Kendimizi aldatmayalım gerçekçi olmak iyidir

DIŞİŞLERİ Bakanı Abdullah Gül Kayserilidir. Ben Kayserilileri tanırım, onları kimse kolay kolay tongaya bastıramaz.

Kayserililer zeki, kurnaz ve çok iyi tüccardır.

O nedenle Abdullah Bey’in Avrupa Birliği ile ilgili iyimserliğine aklım yatmadı.

Çünkü atalarından kendisine kalıtımsal olarak geçen önseziyle Avrupalıların döneklik figürlerini büyük ustalıkla kullandıklarını çok iyi bilir.

Gül ek protokol imzalandıktan sonra görüşmeler önünde artık bir engel kalmadığını söylüyor.

Ben artık aklım ve mantığımla olayı tarttığımda AB konusuna Dışişleri Bakanı kadar iyimser bakamıyorum.

Avrupalıların görüşmelere başlayana kadar da, başladıktan sonra da üye yapmamak için Türkiye’nin önüne akla hayale gelmeyecek engeller çıkaracaklarını adım gibi biliyorum.

Hele tam üyelik konusunda, Almanya ve Fransa’da gerçekleşmesi yüzde yüz olan Türkiye karşıtı siyasi değişiklikleri de hesaba kattığım için büyük bir kötümserlik içindeyim.

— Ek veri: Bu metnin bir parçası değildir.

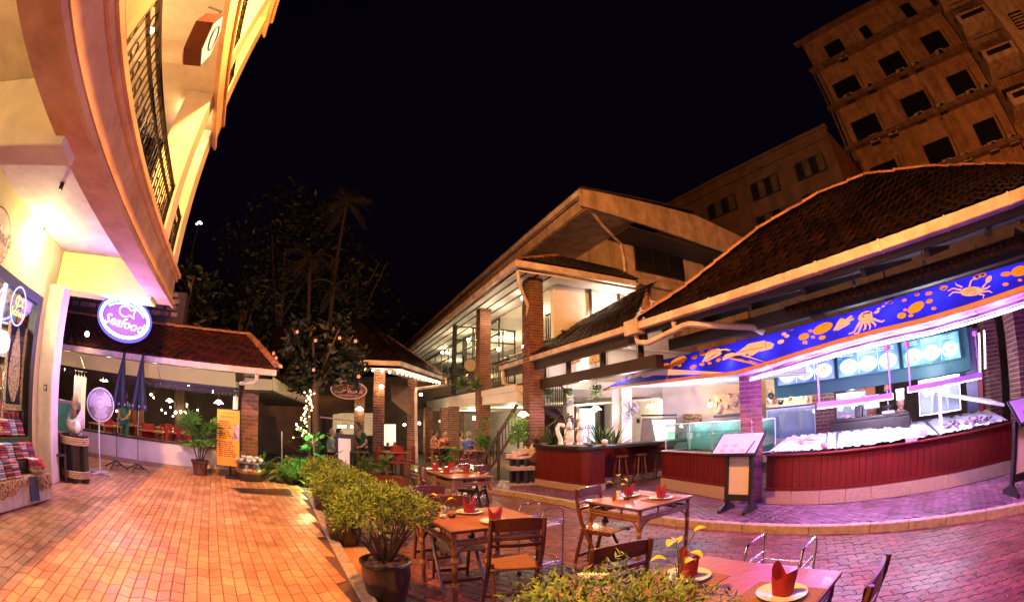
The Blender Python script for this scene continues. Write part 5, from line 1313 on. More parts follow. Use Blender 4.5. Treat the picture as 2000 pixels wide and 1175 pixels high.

O nedenle de bir Türk olarak Avrupalılar tarafından aldatıldığımın öfkesini daha şimdiden duyuyorum.

Hükümet de bunu biliyor ama renk vermeden oyunu sürdürmeyi iç politikaları gereği yararlı görüyor.

* * *

Neyse... Şimdi gelelim ‘tanıdık, hayır tanımadık’ tartışmalarına...

Bu konuda kafası birçoğumuz gibi karman çorman olan bazı kişiler bir sohbet sırasında ünlü bir politikacıya sormuşlar bu işi.

Bir hikáye anlatmış...

Anadolu’nun bir kentinde hali vakti yerinde, özü sözü doğru, saygın bir adam varmış.

Bir gün bir tanıdığı gelmiş, otomobil alacağını söylemiş, kendisine kefil olmasını istemiş.

Adam bir süre düşünmüş, ‘Peki, sana kefil olacağım’ demiş.

Kalkıp acenteye gitmişler. Acente sahibi hemen işlemleri yapmış ve adamın önüne kefil olduğunu belgeleyen káğıdı koymuş ve imza etmesini istemiş.

Ama aynı zamanda uyarmış: ‘Bak eğer bu arkadaş borcunu ödemezse sen ödersin. Onun için imza atmadan iyi düşün...’

Adam acente sahibinin suratına bakmış, ‘Öder, öder’ deyip imzayı basmış.

Ancak otomobili alan borcunu ödememiş. Acente sahibi de kefil olan adamın kapısını çalıp parayı ödemesini istemiş.

Adam şaşkın, ‘Canım ben niye ödeyeyim? Git ondan al’ demiş.

Acente sahibi ‘Ben seni imzadan önce uyardım. Sen de imzaladın. Çaren yok ödeyeceksin.’

Adam ‘Canım olur mu, o öylesine atılmış bir imzaydı’ demiş ama acente sahibi gözünün yaşına bakmamış, otomobilin parasını adama çatır çatır ödetmiş.

Ünlü politikacı hikáyeyi anlattıktan sonra eklemiş:

‘Protokole atılan imza kefil olan adamın dediği gibi öylesine atılmış bir imza değildir. O imza Türkiye’yi bağlar.’

* * *

Gerçek de ünlü politikacının dediği gibidir.

Kıbrıs Rum Kesimi’ni tanımadığımızı ilan eden deklarasyonun herhangi bir geçerliliği yoktur.

Bunu Erdoğan da bilir, Gül de...

Türkiye’yi bağlayan imza protokoldeki imzadır. Deklarasyonu hiç kimse takmaz.

Hükümet hesabını kitabını buna göre yapsın, adımlarını da buna göre atsın.

Yoksa ülke olarak çok ağır faturalar öderiz.

‘Ben Rumları tanımadığımı deklarasyonla dünyaya açıkladım’ sözlerini Avrupalılar asla dinlemez ve protokolün gereğini bu hükümete yaptırırlar.